(Stored items from a collection)
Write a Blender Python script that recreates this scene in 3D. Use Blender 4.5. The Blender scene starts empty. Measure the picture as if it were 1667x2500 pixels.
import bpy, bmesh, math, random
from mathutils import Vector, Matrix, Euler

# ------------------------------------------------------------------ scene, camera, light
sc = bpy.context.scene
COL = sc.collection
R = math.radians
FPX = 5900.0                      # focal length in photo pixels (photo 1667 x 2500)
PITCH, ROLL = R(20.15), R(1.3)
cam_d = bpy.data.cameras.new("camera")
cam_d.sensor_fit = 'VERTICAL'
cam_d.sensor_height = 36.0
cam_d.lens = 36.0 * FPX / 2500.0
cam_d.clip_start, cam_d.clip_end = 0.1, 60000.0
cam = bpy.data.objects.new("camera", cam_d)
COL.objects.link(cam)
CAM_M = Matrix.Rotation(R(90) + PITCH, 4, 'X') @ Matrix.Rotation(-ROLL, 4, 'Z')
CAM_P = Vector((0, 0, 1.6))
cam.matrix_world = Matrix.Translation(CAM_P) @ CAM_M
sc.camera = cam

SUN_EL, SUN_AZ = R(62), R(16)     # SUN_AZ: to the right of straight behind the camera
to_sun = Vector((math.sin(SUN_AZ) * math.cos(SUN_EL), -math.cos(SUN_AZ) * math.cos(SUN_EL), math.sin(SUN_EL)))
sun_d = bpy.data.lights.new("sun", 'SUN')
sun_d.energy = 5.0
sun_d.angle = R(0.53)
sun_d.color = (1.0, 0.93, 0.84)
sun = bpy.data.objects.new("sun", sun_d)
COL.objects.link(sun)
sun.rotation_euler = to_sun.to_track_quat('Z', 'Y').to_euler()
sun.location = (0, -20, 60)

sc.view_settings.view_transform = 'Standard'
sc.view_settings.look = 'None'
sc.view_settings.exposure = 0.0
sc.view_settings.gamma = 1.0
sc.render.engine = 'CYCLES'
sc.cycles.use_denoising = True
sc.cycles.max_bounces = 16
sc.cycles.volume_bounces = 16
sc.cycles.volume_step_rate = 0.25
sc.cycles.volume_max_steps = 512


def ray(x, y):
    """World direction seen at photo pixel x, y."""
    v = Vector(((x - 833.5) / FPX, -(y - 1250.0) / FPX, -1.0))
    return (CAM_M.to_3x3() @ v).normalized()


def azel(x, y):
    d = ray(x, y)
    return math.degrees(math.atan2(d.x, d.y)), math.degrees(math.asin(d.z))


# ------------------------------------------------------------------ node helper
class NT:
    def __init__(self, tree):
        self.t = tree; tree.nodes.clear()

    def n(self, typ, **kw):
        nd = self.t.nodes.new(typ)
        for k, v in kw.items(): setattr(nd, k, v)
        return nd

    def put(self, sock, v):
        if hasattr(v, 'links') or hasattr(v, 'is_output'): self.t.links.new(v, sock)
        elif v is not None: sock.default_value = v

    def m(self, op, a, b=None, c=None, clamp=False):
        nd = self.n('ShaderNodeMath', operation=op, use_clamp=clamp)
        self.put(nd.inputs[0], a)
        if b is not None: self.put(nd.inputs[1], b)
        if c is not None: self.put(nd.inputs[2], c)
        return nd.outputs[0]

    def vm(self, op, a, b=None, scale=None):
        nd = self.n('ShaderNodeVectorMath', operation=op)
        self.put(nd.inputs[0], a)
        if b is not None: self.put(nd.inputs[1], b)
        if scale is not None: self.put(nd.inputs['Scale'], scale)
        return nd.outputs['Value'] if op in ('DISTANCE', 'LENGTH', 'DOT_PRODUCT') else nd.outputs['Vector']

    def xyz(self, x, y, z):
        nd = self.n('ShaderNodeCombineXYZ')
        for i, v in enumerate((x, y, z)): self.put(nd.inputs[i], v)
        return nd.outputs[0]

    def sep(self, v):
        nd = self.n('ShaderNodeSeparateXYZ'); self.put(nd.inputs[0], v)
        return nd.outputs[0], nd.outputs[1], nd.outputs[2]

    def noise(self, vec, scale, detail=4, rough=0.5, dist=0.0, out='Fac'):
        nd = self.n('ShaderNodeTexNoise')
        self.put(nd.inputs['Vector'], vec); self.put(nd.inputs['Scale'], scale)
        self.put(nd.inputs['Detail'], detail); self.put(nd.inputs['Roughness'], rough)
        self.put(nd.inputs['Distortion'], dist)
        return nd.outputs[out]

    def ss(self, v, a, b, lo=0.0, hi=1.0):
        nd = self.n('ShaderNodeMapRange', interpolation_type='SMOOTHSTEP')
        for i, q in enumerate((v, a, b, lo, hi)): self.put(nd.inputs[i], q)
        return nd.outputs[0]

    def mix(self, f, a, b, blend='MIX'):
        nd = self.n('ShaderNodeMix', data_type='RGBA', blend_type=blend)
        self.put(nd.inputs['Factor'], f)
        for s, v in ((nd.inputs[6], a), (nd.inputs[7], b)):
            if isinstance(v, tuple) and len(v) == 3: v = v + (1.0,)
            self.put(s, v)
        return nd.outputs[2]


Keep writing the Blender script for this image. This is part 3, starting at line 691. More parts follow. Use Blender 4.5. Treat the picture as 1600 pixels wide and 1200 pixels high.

PROBLEM STATEMENT
Return the opening line of the data and every line after it through the line containing "sun.location = (0, -20, 60)", please, exactly as written and with nothing added.

FINISHED TASK
Write a Blender Python script that recreates this scene in 3D. Use Blender 4.5. The Blender scene starts empty. Measure the picture as if it were 1667x2500 pixels.
import bpy, bmesh, math, random
from mathutils import Vector, Matrix, Euler

# ------------------------------------------------------------------ scene, camera, light
sc = bpy.context.scene
COL = sc.collection
R = math.radians
FPX = 5900.0                      # focal length in photo pixels (photo 1667 x 2500)
PITCH, ROLL = R(20.15), R(1.3)
cam_d = bpy.data.cameras.new("camera")
cam_d.sensor_fit = 'VERTICAL'
cam_d.sensor_height = 36.0
cam_d.lens = 36.0 * FPX / 2500.0
cam_d.clip_start, cam_d.clip_end = 0.1, 60000.0
cam = bpy.data.objects.new("camera", cam_d)
COL.objects.link(cam)
CAM_M = Matrix.Rotation(R(90) + PITCH, 4, 'X') @ Matrix.Rotation(-ROLL, 4, 'Z')
CAM_P = Vector((0, 0, 1.6))
cam.matrix_world = Matrix.Translation(CAM_P) @ CAM_M
sc.camera = cam

SUN_EL, SUN_AZ = R(62), R(16)     # SUN_AZ: to the right of straight behind the camera
to_sun = Vector((math.sin(SUN_AZ) * math.cos(SUN_EL), -math.cos(SUN_AZ) * math.cos(SUN_EL), math.sin(SUN_EL)))
sun_d = bpy.data.lights.new("sun", 'SUN')
sun_d.energy = 5.0
sun_d.angle = R(0.53)
sun_d.color = (1.0, 0.93, 0.84)
sun = bpy.data.objects.new("sun", sun_d)
COL.objects.link(sun)
sun.rotation_euler = to_sun.to_track_quat('Z', 'Y').to_euler()
sun.location = (0, -20, 60)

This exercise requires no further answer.